The end result of these changes was foreseeable to anyone who understands human nature — which is clearly beyond the understanding of Democrats in general and California leftists in particular.

Drug use has skyrocketed in California. Sleeping, drugged-out junkies litter the floors of BART train stations. Fortunately, junkies do have an easy means to support their drug habits. They can simply steal stuff — with no risk of jail time.

Theft has become a very simple business venture in California. On average, a shoplifter is caught once for every 48 times he steals. However, he’s only charged 50% of the time. Based upon the dollar value that qualifies as a misdemeanor, and the fine for getting caught, shoplifters will have to pay a $1,000 fine for every $91,200 that they steal. For them, the fine is simply the cost of doing business. Merchants are even reporting that shoplifters carry calculators to make sure they don’t exceed the $950 threshold. They may be strung out on heroin or fentanyl, but they’re clearly smarter than the people that passed Prop 47.

Thanks to Prop 47, the streets are now flooded with career criminals. Fortunately, they’re not committing felonies anymore. Now they’re committing misdemeanors that look remarkably similar to the felonies which formerly would have landed them in prison.
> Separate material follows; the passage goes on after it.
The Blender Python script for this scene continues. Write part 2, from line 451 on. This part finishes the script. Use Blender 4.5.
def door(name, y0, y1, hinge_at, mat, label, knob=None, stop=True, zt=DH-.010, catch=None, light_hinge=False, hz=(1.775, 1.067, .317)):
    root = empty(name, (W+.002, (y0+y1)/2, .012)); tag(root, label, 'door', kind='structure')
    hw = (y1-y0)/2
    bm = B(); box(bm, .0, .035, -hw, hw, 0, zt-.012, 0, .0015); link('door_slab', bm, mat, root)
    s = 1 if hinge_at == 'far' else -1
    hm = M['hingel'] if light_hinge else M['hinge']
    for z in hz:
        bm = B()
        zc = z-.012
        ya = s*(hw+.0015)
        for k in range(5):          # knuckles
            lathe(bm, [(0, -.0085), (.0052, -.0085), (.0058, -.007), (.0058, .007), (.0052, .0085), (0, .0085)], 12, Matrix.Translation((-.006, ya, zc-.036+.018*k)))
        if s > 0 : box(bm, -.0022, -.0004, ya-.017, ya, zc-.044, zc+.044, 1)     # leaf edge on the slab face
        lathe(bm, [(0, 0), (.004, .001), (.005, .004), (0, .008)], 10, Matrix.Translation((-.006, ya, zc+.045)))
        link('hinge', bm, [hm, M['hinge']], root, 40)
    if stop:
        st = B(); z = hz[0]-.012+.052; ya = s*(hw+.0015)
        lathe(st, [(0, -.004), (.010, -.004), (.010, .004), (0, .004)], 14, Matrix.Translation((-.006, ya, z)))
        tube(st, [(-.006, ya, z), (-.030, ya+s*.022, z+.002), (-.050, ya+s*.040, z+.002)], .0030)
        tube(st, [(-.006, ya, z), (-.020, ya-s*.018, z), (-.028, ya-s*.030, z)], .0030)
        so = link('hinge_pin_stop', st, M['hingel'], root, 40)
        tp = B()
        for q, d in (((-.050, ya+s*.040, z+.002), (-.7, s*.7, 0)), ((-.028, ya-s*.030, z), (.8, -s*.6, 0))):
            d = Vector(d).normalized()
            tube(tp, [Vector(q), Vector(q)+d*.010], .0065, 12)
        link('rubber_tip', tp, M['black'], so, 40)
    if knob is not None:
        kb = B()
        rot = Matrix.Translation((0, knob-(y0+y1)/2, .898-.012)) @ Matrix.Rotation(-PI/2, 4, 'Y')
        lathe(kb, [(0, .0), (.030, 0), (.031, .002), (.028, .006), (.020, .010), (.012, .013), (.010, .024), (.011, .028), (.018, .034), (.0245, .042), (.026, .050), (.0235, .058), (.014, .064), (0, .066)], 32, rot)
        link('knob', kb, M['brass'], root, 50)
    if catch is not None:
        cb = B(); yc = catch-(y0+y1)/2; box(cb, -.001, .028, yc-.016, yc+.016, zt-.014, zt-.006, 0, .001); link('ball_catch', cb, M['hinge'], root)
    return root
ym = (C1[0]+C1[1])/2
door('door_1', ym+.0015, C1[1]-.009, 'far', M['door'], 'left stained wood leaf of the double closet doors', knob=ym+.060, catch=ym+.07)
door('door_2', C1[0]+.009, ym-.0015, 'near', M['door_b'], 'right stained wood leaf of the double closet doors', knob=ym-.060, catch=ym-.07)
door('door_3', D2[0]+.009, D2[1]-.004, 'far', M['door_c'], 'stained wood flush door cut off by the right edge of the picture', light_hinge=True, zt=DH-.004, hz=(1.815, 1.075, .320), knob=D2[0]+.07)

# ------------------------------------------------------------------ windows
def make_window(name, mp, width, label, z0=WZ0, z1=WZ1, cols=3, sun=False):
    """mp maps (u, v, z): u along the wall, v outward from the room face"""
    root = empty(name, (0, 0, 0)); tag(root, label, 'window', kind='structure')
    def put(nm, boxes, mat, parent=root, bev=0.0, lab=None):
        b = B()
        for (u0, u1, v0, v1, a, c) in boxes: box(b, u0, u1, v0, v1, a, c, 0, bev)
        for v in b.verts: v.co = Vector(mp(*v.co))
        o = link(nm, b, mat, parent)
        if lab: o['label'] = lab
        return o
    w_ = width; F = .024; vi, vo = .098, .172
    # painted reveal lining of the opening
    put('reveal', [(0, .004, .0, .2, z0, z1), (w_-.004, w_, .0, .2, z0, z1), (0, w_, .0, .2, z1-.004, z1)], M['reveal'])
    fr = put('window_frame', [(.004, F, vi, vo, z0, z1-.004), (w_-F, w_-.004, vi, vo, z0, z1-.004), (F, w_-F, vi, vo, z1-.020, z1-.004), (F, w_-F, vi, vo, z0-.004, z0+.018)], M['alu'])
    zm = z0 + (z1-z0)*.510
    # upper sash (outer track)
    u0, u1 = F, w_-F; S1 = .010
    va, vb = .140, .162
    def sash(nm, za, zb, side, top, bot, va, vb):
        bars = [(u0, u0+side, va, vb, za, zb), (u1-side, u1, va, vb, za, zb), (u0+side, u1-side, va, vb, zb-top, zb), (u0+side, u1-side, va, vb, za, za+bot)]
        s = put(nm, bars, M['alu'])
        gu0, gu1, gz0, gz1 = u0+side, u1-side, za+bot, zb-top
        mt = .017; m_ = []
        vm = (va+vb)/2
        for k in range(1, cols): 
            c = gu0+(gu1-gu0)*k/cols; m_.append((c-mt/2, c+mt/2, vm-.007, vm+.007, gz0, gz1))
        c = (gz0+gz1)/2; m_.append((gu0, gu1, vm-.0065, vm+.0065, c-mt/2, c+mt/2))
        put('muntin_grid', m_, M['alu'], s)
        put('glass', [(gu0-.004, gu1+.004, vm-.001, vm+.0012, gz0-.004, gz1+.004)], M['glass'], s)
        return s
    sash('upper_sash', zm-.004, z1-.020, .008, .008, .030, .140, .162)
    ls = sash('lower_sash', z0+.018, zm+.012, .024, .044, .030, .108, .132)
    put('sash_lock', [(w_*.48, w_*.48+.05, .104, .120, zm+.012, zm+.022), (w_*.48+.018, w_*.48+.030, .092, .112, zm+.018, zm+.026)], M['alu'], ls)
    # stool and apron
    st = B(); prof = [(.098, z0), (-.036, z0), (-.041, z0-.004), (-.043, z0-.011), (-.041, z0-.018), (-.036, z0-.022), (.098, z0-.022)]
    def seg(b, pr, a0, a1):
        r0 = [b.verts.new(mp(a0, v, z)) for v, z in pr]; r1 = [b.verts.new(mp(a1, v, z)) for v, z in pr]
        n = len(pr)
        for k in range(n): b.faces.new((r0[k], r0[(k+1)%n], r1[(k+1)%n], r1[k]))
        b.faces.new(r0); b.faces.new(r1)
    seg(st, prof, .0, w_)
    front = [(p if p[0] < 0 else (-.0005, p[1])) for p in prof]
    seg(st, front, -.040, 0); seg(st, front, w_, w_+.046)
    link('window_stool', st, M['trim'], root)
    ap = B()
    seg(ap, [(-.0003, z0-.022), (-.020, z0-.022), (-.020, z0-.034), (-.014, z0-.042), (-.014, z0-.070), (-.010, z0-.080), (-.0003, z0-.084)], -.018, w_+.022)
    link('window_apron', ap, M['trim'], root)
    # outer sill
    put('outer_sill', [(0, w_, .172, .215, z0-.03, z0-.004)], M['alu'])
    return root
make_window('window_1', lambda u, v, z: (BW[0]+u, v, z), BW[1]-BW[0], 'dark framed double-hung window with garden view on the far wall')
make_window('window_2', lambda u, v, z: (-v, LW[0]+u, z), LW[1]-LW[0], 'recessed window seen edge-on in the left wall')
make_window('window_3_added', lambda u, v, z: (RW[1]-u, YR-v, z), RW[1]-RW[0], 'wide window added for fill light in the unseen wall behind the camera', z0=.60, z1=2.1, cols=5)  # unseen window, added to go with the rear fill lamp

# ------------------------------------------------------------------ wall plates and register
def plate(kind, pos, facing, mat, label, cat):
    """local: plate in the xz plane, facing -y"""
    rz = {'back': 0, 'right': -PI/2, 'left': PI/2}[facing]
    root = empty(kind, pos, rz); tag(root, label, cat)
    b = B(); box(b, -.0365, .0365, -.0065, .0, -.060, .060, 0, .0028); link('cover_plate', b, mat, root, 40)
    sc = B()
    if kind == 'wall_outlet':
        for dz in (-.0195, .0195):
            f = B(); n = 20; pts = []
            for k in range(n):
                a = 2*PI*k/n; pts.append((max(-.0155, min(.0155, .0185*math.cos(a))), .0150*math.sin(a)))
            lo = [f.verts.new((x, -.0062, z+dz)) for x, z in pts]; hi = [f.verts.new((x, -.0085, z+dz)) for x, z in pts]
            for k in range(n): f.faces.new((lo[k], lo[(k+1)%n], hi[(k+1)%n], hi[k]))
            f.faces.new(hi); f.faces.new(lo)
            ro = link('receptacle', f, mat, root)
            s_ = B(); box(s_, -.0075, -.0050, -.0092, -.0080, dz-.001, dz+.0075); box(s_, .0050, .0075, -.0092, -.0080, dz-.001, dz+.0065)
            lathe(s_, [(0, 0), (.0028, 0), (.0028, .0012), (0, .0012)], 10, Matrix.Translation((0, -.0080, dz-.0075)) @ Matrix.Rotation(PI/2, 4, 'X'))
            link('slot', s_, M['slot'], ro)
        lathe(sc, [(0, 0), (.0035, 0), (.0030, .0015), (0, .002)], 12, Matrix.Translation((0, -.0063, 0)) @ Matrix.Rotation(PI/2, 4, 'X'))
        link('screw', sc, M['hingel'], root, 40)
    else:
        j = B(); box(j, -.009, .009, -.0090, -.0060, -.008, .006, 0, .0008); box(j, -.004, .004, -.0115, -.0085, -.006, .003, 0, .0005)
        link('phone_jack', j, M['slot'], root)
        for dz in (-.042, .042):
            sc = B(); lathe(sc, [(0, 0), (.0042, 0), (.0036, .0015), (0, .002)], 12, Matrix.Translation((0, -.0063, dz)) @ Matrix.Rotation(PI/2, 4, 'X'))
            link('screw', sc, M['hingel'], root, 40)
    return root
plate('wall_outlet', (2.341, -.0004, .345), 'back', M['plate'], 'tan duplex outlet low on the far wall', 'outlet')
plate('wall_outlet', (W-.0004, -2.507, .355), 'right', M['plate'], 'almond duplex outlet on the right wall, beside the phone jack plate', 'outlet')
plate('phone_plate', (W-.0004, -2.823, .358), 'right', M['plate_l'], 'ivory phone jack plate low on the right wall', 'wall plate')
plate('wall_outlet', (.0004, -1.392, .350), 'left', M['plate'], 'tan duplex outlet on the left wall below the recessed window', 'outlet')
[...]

The police have stopped arresting all but the most violent criminals. The prosecutors will release them anyway. Declining to arrest people over and over again isn’t dereliction — it’s a process improvement. Giving criminals a pass achieves the same outcome as catch and release — at much less risk and expense. Why catch and release when you can just not catch?

Even though crime has skyrocketed, the prison population is down. So our neighborhoods must be safer, right? If things don’t feel safer in California, consider this: making it no longer a felony to steal stuff, doesn’t mean people aren’t still stealing stuff. They’re just not being arrested for it. But the felony numbers are down, so the neighborhoods and schools must be safer.

Here’s a novel idea to lower the prison population. Instead of eliminating the penalty for committing crimes, let’s start teaching our children that crime is wrong and socially unacceptable. Of course, we would also need to teach them personal accountability, but that’s anathema to liberal thinking. We can’t be accountable for our own actions and still be victims of systemic [insert your chosen ism].